Волков: Вам не кажется, что с «Поэмой без героя» приключилась следующая парадоксальная вещь. Задумана она была действительно, быть может, «для себя». Для постороннего читателя ее сюжет и аллюзии довольно-таки энигматичны…
Бродский: Ну, все это легко расшифровать!
Волков: Все-таки «Поэма» требует от читателя определенной подготовки в большей степени, чем любая другая русская поэма…

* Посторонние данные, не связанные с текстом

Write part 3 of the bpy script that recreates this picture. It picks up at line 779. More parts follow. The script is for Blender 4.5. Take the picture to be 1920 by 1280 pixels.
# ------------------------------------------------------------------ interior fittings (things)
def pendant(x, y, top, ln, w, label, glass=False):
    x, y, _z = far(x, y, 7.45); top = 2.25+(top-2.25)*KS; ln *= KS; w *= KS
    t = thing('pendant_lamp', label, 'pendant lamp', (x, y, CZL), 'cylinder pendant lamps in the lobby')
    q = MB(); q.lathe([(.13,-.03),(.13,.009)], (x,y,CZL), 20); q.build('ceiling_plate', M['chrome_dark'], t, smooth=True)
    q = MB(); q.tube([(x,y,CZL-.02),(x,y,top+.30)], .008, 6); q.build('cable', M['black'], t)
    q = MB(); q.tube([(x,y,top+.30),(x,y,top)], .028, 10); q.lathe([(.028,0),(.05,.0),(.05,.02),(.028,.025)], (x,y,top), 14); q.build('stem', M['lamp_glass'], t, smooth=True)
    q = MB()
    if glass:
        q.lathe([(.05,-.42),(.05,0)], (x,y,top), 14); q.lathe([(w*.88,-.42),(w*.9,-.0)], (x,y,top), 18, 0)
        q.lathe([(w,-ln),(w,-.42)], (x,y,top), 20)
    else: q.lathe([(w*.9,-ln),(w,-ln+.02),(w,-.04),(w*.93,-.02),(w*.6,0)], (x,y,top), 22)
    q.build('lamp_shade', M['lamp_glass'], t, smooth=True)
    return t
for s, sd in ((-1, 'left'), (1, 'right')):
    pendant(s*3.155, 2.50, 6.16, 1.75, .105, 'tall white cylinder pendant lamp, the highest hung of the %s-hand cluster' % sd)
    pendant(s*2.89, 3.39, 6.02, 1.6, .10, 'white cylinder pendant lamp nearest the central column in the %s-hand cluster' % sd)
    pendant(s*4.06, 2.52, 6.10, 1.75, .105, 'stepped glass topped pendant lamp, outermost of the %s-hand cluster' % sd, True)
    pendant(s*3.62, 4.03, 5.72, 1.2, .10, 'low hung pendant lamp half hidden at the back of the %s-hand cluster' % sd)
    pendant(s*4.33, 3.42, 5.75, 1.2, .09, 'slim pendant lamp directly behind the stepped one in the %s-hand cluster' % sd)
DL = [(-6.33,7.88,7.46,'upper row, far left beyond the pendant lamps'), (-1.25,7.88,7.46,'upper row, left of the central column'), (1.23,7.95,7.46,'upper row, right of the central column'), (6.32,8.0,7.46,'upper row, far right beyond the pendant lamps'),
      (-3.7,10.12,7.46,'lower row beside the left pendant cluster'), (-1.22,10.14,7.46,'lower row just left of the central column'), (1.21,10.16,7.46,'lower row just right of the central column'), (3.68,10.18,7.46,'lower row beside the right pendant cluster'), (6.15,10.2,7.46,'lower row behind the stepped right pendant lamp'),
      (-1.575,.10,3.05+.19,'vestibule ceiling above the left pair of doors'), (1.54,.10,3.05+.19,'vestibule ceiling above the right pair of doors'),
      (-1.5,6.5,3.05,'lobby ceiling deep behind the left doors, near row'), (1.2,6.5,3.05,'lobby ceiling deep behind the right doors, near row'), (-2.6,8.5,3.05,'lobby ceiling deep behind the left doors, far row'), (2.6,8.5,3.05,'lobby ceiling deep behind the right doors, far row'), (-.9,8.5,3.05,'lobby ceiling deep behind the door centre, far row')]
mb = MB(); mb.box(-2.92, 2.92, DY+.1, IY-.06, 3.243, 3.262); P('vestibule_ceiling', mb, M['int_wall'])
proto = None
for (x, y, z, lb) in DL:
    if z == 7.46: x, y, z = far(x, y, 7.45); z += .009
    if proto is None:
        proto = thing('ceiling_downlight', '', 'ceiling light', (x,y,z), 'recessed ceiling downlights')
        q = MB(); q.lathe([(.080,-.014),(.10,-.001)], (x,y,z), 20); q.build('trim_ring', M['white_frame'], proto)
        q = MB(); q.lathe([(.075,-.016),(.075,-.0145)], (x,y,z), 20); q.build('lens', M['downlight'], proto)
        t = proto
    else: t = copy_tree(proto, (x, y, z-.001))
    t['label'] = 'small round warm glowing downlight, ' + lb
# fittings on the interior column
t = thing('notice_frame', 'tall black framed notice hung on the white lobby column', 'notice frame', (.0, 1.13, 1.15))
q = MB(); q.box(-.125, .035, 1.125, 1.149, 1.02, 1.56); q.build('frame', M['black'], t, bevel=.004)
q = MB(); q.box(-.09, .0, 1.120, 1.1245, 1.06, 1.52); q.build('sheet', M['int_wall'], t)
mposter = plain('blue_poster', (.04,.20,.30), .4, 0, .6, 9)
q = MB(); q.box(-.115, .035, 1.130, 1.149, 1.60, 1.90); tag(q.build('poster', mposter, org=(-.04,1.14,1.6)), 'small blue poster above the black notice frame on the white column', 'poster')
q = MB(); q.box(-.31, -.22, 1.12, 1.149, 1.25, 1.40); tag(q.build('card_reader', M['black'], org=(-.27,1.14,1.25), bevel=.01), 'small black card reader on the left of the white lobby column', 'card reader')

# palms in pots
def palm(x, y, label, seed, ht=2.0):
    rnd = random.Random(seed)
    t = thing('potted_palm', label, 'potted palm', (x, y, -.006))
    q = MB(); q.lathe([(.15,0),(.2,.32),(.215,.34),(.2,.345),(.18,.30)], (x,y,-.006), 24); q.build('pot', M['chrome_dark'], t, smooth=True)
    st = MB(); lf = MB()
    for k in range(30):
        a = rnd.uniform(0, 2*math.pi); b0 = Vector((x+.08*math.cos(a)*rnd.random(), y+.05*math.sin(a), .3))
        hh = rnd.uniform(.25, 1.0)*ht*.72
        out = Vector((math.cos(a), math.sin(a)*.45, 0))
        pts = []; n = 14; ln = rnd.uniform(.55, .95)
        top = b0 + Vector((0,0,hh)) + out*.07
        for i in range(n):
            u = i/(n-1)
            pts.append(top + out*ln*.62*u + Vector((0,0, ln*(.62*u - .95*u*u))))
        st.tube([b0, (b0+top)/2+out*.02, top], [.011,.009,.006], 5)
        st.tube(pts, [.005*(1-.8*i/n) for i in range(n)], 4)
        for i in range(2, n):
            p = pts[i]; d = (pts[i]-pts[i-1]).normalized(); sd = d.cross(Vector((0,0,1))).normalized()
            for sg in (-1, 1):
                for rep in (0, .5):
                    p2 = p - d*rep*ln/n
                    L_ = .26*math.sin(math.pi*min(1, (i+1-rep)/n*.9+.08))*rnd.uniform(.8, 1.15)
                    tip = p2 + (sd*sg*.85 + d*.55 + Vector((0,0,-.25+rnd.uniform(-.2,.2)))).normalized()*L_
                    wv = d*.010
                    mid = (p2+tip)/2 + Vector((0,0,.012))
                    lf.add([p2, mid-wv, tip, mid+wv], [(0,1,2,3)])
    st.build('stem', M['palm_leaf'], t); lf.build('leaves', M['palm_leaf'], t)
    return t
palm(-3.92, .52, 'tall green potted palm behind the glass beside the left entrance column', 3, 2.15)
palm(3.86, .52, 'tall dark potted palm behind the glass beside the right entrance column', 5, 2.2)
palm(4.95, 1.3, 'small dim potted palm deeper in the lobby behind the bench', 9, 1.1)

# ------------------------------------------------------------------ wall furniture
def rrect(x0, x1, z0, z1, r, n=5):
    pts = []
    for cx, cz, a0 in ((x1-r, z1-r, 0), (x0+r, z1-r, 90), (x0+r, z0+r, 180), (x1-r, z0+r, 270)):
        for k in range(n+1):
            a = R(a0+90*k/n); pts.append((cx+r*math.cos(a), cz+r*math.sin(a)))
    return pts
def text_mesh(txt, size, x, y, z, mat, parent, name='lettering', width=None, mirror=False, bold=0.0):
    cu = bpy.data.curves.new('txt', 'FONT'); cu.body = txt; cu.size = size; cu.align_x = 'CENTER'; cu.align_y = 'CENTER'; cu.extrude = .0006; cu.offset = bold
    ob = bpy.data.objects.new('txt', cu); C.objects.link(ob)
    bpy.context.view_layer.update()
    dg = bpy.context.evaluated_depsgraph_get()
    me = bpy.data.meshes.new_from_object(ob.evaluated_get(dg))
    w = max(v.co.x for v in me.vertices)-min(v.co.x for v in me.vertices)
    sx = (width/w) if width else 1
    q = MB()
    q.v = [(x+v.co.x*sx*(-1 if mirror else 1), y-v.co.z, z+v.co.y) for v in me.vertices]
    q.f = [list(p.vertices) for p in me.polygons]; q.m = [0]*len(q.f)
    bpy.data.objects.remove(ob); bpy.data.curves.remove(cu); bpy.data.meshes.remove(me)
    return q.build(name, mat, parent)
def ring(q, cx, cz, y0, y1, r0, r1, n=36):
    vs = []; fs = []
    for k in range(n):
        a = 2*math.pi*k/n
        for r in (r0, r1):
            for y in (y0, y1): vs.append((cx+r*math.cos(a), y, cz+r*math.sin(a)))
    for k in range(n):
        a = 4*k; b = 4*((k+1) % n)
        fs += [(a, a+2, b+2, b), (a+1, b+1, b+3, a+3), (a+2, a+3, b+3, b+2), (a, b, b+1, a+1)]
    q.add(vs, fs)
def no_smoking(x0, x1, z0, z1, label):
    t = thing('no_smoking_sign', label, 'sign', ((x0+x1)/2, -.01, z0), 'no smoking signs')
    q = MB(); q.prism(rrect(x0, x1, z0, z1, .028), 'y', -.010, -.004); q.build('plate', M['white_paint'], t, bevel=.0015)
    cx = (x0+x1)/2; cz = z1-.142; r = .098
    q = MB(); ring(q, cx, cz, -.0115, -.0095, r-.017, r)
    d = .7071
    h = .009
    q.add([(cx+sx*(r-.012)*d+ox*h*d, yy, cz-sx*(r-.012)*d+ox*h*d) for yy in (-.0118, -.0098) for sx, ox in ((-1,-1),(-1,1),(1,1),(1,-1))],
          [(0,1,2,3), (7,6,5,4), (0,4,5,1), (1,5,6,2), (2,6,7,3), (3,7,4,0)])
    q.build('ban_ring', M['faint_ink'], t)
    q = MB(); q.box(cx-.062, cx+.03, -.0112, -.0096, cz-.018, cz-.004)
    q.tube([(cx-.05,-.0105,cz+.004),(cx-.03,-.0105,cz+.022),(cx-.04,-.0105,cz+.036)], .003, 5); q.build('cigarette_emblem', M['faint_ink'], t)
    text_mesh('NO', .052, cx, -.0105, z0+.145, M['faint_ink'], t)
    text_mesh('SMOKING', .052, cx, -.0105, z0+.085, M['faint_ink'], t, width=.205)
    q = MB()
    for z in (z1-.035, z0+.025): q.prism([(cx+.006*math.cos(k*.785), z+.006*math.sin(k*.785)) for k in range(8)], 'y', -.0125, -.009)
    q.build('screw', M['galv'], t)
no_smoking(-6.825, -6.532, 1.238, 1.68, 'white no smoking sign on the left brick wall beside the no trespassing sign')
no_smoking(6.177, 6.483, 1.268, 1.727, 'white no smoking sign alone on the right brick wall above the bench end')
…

Бродский: В русской поэзии существует тенденция – продиктованная размерами страны, количеством населения и т. п. – считать, что поэт работает для широкой аудитории. Этой иллюзии подвержены все без исключения. Все этому поддаются, по крайней мере, на каком-то определенном этапе своего развития. В той или иной степени всеми нами когда-то завладевает мысль, что «у меня огромная аудитория». От таковой иллюзии перемещение в пространстве, между прочим, зачастую избавляет. Вольно или невольно любой русский автор испытывает определенное давление писать для широкой аудитории. Но, с другой стороны, всякий более или менее состоявшийся поэт там, в глубине души, сознает, что работает он не для публики. Что он пишет потому, что ему язык, в просторечии называемый музой, диктует. И что это именно ради своего языка он и занимается этим делом – ради музыки языка, ради этих слов, суффиксов, я не знаю… Ради этой гармонии, да? А не ради аудитории. Так что в случае с «Поэмой без героя» я не вижу никакого противоречия. Конечно, Ахматовой было интересно узнать реакцию слушателей. Но если бы ее действительно больше всего на свете занимала доступность интерпретации «Поэмы», то она не написала бы всех этих штук. Конечно, Ахматова зашифровала некоторые вещи в «Поэме» сознательно. В эту игру играть чрезвычайно интересно, а в определенной исторической ситуации – просто необходимо.